First, some background. In my previous life as a media supervisor, I spent most of my days working on campaigns featuring 5 to 15 3rd party ad networks at any given time. While our network-heavy plans generally performed well from a direct response standpoint, they didn’t tell us much about what was working and why. From an optimization standpoint, I was very limited, making poorly-informed, surface-level optimization decisions which never seemed to lead to the same result (“let’s cut the 728×90’s… no wait, let’s put those back in…no wait!”). While maybe we knew what sites we “might” be running on thanks to the fully transparent site list we sometimes received, we never knew what was actually happening and why so we could learn and repeat it.

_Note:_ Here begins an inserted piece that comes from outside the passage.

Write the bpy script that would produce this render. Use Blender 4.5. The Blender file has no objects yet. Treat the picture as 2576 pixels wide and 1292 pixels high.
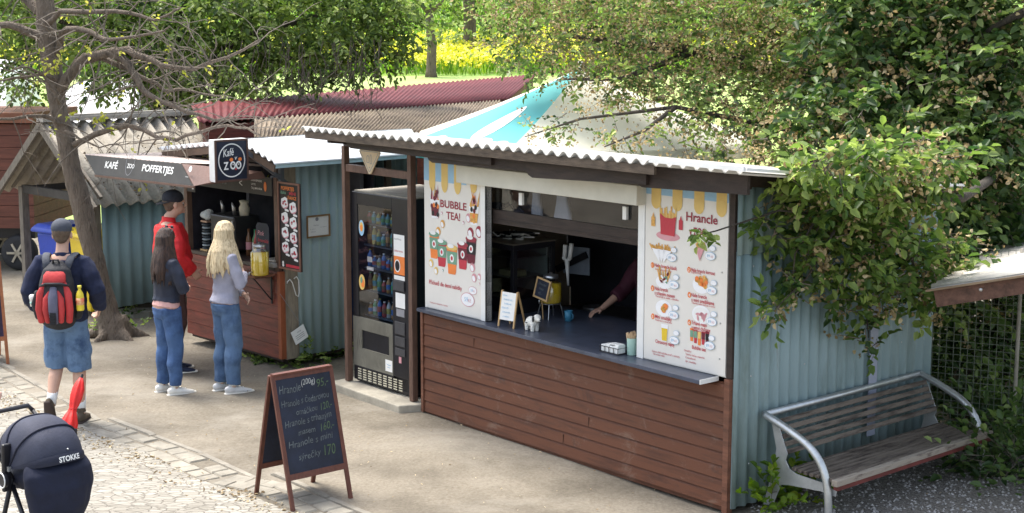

It was with much enthusiasm, then, that I approached the exchange landscape as a buyer. While the exchanges didn’t seem to offer much in the way of site-level transparency, they did offer the promise of direct control, insight and repeatability–all the elements which I’d been missing in my experience with networks. For the first time, I had access to a multitude of optimization levers never before at my disposal: things like geo, time of day, day of week, not to mention ad size and creative concept. I was able to “see under the hood” of my exchange campaigns and could finally start to answer the big question: what kinds of impressions convert and at what price should I buy them? I could make repeatable buying decisions, not to mention share new insights, time after time. This was a wholly different kind of transparency.
Certainly, I understand the desire to answer the question, “Yes, but where are my ads running?” And, I absolutely believe that serving as good stewards of clients’ brands by keeping their advertising out of questionable or otherwise unsavory content is paramount. But being able to answer all kinds of other important questions that tap into the heart of what’s driving campaign success or failure is a great leap forward, no matter how you cut it.
That said, buyers will continue to push for site level transparency and, as was the case in the network space, the exchanges will likely evolve to be more “transparent” in the traditional sense. But I would hate for buyers – and their clients – to miss out on a totally new kind of transparency that is available right now on the exchanges.